Wednesday, May 1, 2013

YINKA SHONIBARE MBE AND THE ART OF RESISTANCE Art Experience NYC


When the great lord passes the wise peasant bows deeply and silently farts’. Few weeks ago, while working in this review, I read this Ethiopian proverb, quoted by James Scott in his book Domination and the Art of Resistance: Hidden Transcripts (1990). Since then I have wondered how Yinka Shonibare MBE’s work could be related to this saying. In what follows I will try to answer this question.
In Domination and the Art of Resistance, scholar James Scott distinguishes between what he calls ‘public’ and ‘hidden’ transcripts. Imposed by the powerful, these public transcripts aim toward a self-celebration of the dominants, as well as the moral values and relations of production that allow the perpetuation of the status quo. They also have a theatrical character.

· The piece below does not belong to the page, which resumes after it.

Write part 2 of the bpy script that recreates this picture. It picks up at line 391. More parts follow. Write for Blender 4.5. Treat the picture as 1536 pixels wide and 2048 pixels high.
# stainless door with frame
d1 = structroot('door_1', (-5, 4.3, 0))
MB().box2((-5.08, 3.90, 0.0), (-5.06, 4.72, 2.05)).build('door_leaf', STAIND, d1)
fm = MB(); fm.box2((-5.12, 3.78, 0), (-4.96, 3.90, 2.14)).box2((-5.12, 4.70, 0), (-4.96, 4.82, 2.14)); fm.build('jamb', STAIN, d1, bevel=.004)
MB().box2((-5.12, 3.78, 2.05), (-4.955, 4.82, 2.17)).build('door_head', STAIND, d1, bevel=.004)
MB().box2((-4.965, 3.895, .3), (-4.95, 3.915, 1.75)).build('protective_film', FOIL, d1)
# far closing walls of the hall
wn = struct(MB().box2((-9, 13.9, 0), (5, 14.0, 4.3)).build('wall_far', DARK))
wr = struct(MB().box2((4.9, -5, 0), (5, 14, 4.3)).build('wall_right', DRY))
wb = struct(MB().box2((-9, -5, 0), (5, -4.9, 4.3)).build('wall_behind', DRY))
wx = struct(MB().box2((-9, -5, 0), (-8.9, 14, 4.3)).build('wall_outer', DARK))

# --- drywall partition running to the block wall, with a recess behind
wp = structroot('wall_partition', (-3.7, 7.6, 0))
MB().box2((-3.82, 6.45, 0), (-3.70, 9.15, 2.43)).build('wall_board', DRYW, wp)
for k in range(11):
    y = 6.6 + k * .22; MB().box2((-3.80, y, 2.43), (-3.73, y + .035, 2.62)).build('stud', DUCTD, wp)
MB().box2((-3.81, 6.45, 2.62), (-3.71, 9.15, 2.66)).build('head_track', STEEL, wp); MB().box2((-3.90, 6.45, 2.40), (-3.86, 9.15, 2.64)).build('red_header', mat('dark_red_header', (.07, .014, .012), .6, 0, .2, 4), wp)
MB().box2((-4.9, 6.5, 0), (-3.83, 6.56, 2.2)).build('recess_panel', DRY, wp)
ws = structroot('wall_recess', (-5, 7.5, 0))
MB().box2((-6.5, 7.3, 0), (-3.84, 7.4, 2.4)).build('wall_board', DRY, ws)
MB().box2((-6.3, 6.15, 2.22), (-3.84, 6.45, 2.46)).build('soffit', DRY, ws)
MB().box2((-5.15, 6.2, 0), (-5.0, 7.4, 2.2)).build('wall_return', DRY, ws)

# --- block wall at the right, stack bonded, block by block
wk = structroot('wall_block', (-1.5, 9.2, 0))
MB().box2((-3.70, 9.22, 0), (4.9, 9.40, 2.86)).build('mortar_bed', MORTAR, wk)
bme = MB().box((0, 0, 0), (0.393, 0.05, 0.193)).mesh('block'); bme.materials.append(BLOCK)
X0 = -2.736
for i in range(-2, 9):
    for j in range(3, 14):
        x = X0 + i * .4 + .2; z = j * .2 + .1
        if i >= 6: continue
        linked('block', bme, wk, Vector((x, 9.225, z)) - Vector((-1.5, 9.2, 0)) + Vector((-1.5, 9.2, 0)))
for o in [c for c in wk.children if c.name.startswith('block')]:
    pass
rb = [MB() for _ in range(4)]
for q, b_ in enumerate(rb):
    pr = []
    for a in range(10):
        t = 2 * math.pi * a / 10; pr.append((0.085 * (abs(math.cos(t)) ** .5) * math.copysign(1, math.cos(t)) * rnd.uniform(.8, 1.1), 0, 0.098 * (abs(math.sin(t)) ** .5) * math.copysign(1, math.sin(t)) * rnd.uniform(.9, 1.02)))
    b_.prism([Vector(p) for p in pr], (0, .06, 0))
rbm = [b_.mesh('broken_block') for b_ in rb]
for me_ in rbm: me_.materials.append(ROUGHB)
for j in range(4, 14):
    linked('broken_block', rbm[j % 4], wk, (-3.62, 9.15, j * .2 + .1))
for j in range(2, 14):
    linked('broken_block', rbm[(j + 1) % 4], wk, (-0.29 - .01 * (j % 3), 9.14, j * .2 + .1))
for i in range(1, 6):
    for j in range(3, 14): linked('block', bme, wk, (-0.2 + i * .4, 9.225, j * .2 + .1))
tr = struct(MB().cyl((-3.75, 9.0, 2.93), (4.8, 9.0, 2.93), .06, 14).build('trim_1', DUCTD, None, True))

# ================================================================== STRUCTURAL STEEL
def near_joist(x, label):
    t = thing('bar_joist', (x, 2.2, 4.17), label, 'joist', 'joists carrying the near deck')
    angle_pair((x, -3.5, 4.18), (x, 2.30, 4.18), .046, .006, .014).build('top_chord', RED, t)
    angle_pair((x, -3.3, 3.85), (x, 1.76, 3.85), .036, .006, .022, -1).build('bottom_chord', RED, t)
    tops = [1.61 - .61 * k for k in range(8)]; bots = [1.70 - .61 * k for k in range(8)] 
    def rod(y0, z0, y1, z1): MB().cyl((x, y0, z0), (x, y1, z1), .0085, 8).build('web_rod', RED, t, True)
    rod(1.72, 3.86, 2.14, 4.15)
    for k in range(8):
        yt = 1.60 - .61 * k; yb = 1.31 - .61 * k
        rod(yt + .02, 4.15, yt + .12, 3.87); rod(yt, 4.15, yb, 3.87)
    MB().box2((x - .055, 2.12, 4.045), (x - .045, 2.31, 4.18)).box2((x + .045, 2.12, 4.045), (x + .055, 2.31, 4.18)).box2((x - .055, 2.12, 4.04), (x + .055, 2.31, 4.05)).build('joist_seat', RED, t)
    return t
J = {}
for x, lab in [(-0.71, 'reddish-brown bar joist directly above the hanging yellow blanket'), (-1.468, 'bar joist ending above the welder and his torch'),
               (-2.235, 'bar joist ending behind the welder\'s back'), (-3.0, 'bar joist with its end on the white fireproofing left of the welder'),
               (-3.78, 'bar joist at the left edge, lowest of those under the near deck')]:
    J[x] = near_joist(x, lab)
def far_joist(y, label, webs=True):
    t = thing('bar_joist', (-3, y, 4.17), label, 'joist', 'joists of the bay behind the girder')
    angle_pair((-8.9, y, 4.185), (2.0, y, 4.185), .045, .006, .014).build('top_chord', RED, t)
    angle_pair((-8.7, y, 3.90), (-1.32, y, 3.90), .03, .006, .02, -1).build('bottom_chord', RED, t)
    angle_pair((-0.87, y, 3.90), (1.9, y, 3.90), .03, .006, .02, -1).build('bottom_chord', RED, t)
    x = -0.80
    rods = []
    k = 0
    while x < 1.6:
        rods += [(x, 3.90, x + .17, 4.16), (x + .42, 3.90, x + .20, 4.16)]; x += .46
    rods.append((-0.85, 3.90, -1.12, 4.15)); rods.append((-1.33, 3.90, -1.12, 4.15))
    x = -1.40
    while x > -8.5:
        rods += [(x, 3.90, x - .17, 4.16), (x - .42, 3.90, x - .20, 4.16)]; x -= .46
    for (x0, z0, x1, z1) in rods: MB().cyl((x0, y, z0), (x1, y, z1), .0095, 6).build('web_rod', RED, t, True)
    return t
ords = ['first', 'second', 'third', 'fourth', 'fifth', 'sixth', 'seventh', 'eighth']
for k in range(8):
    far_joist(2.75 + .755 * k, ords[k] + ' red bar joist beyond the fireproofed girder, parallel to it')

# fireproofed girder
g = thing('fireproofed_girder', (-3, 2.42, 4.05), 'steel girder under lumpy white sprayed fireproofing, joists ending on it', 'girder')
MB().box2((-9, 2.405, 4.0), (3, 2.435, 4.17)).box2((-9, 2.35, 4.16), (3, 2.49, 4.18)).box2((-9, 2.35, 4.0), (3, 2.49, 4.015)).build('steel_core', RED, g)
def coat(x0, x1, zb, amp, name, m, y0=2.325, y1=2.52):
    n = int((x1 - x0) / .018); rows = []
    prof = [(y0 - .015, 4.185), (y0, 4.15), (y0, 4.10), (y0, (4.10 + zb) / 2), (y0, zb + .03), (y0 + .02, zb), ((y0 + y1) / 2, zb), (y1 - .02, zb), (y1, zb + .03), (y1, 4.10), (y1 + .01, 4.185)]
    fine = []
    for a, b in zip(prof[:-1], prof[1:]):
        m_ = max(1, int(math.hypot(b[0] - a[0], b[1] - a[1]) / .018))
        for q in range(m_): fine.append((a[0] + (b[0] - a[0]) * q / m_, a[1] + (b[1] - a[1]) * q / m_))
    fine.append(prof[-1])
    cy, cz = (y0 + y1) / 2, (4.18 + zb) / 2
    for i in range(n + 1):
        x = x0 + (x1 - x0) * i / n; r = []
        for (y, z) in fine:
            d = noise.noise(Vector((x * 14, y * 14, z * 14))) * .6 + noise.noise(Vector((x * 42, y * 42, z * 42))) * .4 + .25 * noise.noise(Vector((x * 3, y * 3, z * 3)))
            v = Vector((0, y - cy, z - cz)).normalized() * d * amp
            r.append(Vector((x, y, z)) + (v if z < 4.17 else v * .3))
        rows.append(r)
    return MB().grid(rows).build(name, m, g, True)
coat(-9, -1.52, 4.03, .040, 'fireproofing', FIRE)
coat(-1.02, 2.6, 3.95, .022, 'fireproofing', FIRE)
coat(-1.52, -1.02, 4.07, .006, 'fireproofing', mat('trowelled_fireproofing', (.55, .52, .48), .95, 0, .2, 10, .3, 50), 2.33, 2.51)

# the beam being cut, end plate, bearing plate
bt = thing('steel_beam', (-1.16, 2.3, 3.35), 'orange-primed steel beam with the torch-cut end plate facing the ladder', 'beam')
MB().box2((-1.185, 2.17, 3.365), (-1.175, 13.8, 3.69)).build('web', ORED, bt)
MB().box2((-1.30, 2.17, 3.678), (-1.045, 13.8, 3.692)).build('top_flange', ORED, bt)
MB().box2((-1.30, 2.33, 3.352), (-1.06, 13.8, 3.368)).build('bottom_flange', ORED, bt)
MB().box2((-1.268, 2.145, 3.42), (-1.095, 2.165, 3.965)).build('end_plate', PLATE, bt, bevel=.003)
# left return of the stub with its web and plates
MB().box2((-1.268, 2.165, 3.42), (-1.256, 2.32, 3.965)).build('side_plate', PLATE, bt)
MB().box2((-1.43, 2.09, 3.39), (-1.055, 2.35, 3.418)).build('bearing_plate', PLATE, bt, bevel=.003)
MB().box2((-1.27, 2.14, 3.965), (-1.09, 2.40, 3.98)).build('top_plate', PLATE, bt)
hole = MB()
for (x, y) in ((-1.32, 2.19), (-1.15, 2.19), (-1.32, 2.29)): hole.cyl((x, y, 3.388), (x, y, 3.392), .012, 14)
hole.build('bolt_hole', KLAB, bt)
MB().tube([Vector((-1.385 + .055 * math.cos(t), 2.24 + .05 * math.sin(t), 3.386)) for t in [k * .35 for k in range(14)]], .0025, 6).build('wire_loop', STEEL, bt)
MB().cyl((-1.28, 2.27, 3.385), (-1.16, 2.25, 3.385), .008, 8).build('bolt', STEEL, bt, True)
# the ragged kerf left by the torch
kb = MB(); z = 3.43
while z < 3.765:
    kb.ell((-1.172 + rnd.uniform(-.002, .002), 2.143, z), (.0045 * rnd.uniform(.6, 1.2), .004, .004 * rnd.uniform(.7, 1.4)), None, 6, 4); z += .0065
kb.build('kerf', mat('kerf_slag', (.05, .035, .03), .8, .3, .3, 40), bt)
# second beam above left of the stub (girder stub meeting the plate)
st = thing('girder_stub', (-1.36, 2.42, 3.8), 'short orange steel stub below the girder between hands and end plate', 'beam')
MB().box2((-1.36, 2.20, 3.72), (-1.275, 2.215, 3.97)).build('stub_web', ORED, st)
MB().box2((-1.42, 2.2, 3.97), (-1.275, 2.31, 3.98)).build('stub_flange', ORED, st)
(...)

Neither the ruling classes not their subjugated groups believe in them. Actually they both, in their respective ‘hidden transcripts’, usually see the other group with distrust and hostility. Nevertheless, the rituals of reverence and the adulation play a productive role in the relations of power. They allow the powerful to enact a sense of unity, presenting the oppressive regime as a timeless social order and rendering idealized images of the rulers. The oppressed, on the other hand, can take advantage of the public transcripts in order to introduce some subtle forms of opposition, like the wise peasant in the Ethiopian proverb does with his public reverence that contrasts with the silent act of disrespect.
SHONIBARE Fake Death Picture The Suicide Manet 2011 JCG5479 framed large 300x248 YINKA SHONIBARE MBE AND THE ART OF RESISTANCE
YINKA SHONIBARE, MBE
Fake Death Picture (The Suicide – Manet), 2011
Digital chromogenic print
Framed: 58 1⁄2 x 71 1⁄4 in (148.59 x 180.98 cm)
©The Artist
Courtesy James Cohan Gallery, New York/Shanghai
In his work, British artist Yinka Shonibare seems to play the role of the subaltern. His acceptance of the public transcripts starts with the inclusion of MBE (Member of the Order of the British Empire) as part of his artistic name. He received this honorific distinction in 2005. It is hard to tell whether he proudly added these abbreviations to his name or if he did it as a mockery. This ambivalence prevails in his work, in which he seems to embrace the aesthetic tradition of 18th and 19th century European painting, while assuming a supposed “Africanness” as an allegory of identity, or a personal signature.
Shonibare’s images could be seen as attempts to rewrite Eurocentric historical narratives by including black and mestizo characters attending to tragic scenes taken from Western painting—such as the death of Saint-Francis or Leonardo da Vinci—or playing a main role in a well-known Italian opera. In the series of pictures shown in his recent show at James Cohan Gallery, Addio del Passato (So Close My Sad Story) the main character—a dying white man—wears 18th century costumes made from fabrics that suggest a sense of “Africannness.” At first glance, these are vindications of the traditionally oppressed, post-colonized world, in its undermined place in global culture, history, politics and economics. However, Shonibare seems to go beyond these types of postcolonial parodies. He also points to identity issues in themselves. I would claim that in Shonibare’s work these issues related to national identities function as parodies of public transcripts that are reminiscent of a colonized past.